## Your goal
Copy the material that follows word for word and omit its pictures.

## Data segment
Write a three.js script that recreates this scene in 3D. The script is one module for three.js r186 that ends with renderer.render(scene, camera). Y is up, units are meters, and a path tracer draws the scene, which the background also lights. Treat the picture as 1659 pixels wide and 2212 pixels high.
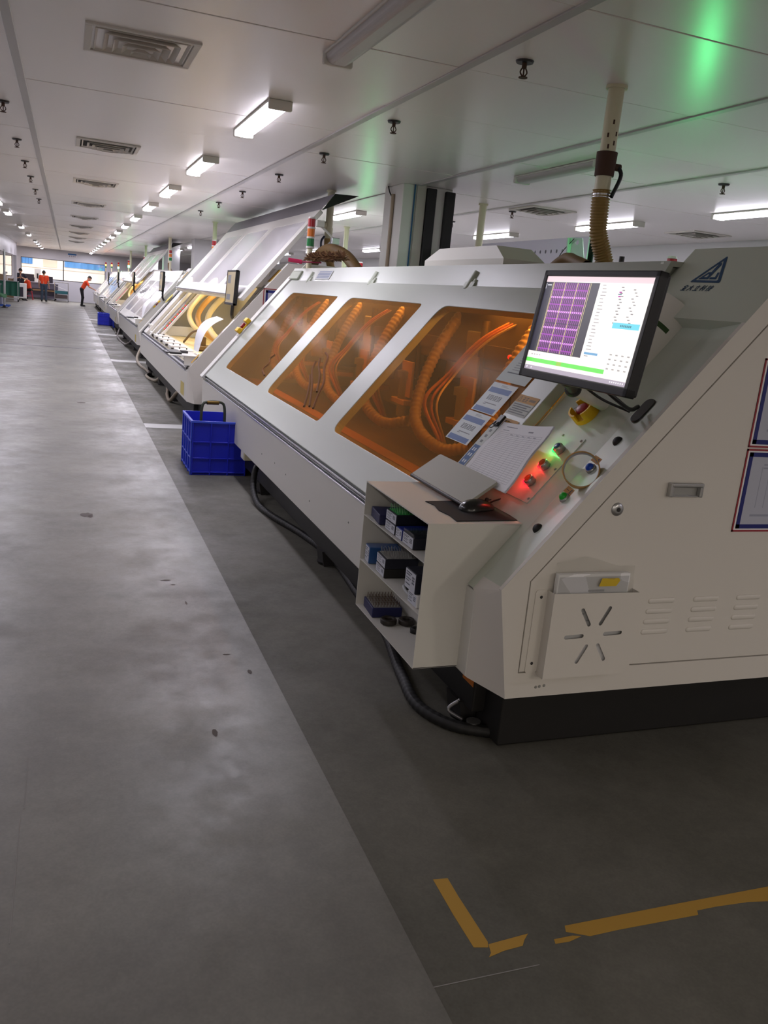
import * as THREE from 'three';
import { RoundedBoxGeometry } from 'three/addons/geometries/RoundedBoxGeometry.js';
import { mergeGeometries } from 'three/addons/utils/BufferGeometryUtils.js';
import { MarchingCubes } from 'three/addons/objects/MarchingCubes.js';
import { RectAreaLightUniformsLib } from 'three/addons/lights/RectAreaLightUniformsLib.js';

// ---------- camera, sky, exposure ----------
RectAreaLightUniformsLib.init();
const scene = new THREE.Scene();
scene.background = new THREE.Color(0.03, 0.032, 0.036);
const camera = new THREE.PerspectiveCamera(62.5277, 1659 / 2212, 0.05, 200);
camera.position.set(0, 1.68, 0);
camera.rotation.set(-0.24054, -0.37293, 0.097524, 'YXZ');
const renderer = new THREE.WebGLRenderer({ antialias: true });
renderer.toneMapping = THREE.LinearToneMapping;
renderer.toneMappingExposure = 1.0;
renderer.shadowMap.enabled = true;

// strengths of the lamps in the hall
const TUBE = 60;            // radiance of a lit ceiling fitting
const WARM = 22;            // work lamps inside the opened machines

// ---------- helpers ----------
let seed = 7;
const rnd = () => { seed = (seed * 1664525 + 1013904223) >>> 0; return seed / 4294967296; };
const V = (x, y, z) => new THREE.Vector3(x, y, z);
const used = {};
function numbered(name) {
  const n = used[name] = (used[name] ?? -1) + 1;
  return n ? `${name}_${String(n).padStart(3, '0')}` : name;
}
function tag(o, label, category, group) {
  o.userData.label = label; o.userData.category = category;
  if (group) o.userData.group = group;
  return o;
}
function thing(name, label, category, p = [0, 0, 0], turn = 0, group) {
  const o = new THREE.Group(); o.name = numbered(name); scene.add(o);
  o.position.set(...p); o.rotation.y = turn;
  return tag(o, label, category, group);
}
function mesh(name, geo, mat, parent = scene) {
  const g = Array.isArray(geo) ? merge(geo) : geo;
  const m = new THREE.Mesh(g, mat);
  m.name = parent === scene ? numbered(name) : name;
  parent.add(m); return m;
}
function struct(name, geo, mat) { const m = mesh(name, geo, mat); m.userData.kind = 'structure'; return m; }
function structGroup(name) { const g = new THREE.Group(); g.name = name; g.userData.kind = 'structure'; scene.add(g); return g; }
function copyOf(o, label, p, turn) {
  const c = o.clone(); c.name = numbered(o.name.replace(/_\d\d\d$/, '')); c.userData = { ...o.userData };
  if (label) c.userData.label = label;
  if (p) c.position.set(...p);
  if (turn !== undefined) c.rotation.y = turn;
  scene.add(c); return c;
}
function merge(list) {
  return mergeGeometries(list.map((g) => {
    g = g.index ? g.toNonIndexed() : g;
    for (const k of Object.keys(g.attributes)) if (!['position', 'normal', 'uv'].includes(k)) g.deleteAttribute(k);
    if (!g.attributes.uv) g.setAttribute('uv', new THREE.BufferAttribute(new Float32Array(g.attributes.position.count * 2), 2));
    return g;
  }));
}
// box by its limits
const bx = (x0, x1, y0, y1, z0, z1, r = 0) => {
  const w = Math.abs(x1 - x0), h = Math.abs(y1 - y0), d = Math.abs(z1 - z0);
  const g = r ? new RoundedBoxGeometry(w, h, d, 2, Math.min(r, w / 2.01, h / 2.01, d / 2.01)) : new THREE.BoxGeometry(w, h, d);
  return g.translate((x0 + x1) / 2, (y0 + y1) / 2, (z0 + z1) / 2);
};
const poly = (pts) => { const s = new THREE.Shape(); pts.forEach(([x, y], i) => i ? s.lineTo(x, y) : s.moveTo(x, y)); s.closePath(); return s; };
const holeOf = (pts) => { const s = new THREE.Path(); pts.forEach(([x, y], i) => i ? s.lineTo(x, y) : s.moveTo(x, y)); s.closePath(); return s; };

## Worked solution
Write a three.js script that recreates this scene in 3D. The script is one module for three.js r186 that ends with renderer.render(scene, camera). Y is up, units are meters, and a path tracer draws the scene, which the background also lights. Treat the picture as 1659 pixels wide and 2212 pixels high.
import * as THREE from 'three';
import { RoundedBoxGeometry } from 'three/addons/geometries/RoundedBoxGeometry.js';
import { mergeGeometries } from 'three/addons/utils/BufferGeometryUtils.js';
import { MarchingCubes } from 'three/addons/objects/MarchingCubes.js';
import { RectAreaLightUniformsLib } from 'three/addons/lights/RectAreaLightUniformsLib.js';

// ---------- camera, sky, exposure ----------
RectAreaLightUniformsLib.init();
const scene = new THREE.Scene();
scene.background = new THREE.Color(0.03, 0.032, 0.036);
const camera = new THREE.PerspectiveCamera(62.5277, 1659 / 2212, 0.05, 200);
camera.position.set(0, 1.68, 0);
camera.rotation.set(-0.24054, -0.37293, 0.097524, 'YXZ');
const renderer = new THREE.WebGLRenderer({ antialias: true });
renderer.toneMapping = THREE.LinearToneMapping;
renderer.toneMappingExposure = 1.0;
renderer.shadowMap.enabled = true;

// strengths of the lamps in the hall
const TUBE = 60;            // radiance of a lit ceiling fitting
const WARM = 22;            // work lamps inside the opened machines

// ---------- helpers ----------
let seed = 7;
const rnd = () => { seed = (seed * 1664525 + 1013904223) >>> 0; return seed / 4294967296; };
const V = (x, y, z) => new THREE.Vector3(x, y, z);
const used = {};
function numbered(name) {
  const n = used[name] = (used[name] ?? -1) + 1;
  return n ? `${name}_${String(n).padStart(3, '0')}` : name;
}
function tag(o, label, category, group) {
  o.userData.label = label; o.userData.category = category;
  if (group) o.userData.group = group;
  return o;
}
function thing(name, label, category, p = [0, 0, 0], turn = 0, group) {
  const o = new THREE.Group(); o.name = numbered(name); scene.add(o);
  o.position.set(...p); o.rotation.y = turn;
  return tag(o, label, category, group);
}
function mesh(name, geo, mat, parent = scene) {
  const g = Array.isArray(geo) ? merge(geo) : geo;
  const m = new THREE.Mesh(g, mat);
  m.name = parent === scene ? numbered(name) : name;
  parent.add(m); return m;
}
function struct(name, geo, mat) { const m = mesh(name, geo, mat); m.userData.kind = 'structure'; return m; }
function structGroup(name) { const g = new THREE.Group(); g.name = name; g.userData.kind = 'structure'; scene.add(g); return g; }
function copyOf(o, label, p, turn) {
  const c = o.clone(); c.name = numbered(o.name.replace(/_\d\d\d$/, '')); c.userData = { ...o.userData };
  if (label) c.userData.label = label;
  if (p) c.position.set(...p);
  if (turn !== undefined) c.rotation.y = turn;
  scene.add(c); return c;
}
function merge(list) {
  return mergeGeometries(list.map((g) => {
    g = g.index ? g.toNonIndexed() : g;
    for (const k of Object.keys(g.attributes)) if (!['position', 'normal', 'uv'].includes(k)) g.deleteAttribute(k);
    if (!g.attributes.uv) g.setAttribute('uv', new THREE.BufferAttribute(new Float32Array(g.attributes.position.count * 2), 2));
    return g;
  }));
}
// box by its limits
const bx = (x0, x1, y0, y1, z0, z1, r = 0) => {
  const w = Math.abs(x1 - x0), h = Math.abs(y1 - y0), d = Math.abs(z1 - z0);
  const g = r ? new RoundedBoxGeometry(w, h, d, 2, Math.min(r, w / 2.01, h / 2.01, d / 2.01)) : new THREE.BoxGeometry(w, h, d);
  return g.translate((x0 + x1) / 2, (y0 + y1) / 2, (z0 + z1) / 2);
};
const poly = (pts) => { const s = new THREE.Shape(); pts.forEach(([x, y], i) => i ? s.lineTo(x, y) : s.moveTo(x, y)); s.closePath(); return s; };
const holeOf = (pts) => { const s = new THREE.Path(); pts.forEach(([x, y], i) => i ? s.lineTo(x, y) : s.moveTo(x, y)); s.closePath(); return s; };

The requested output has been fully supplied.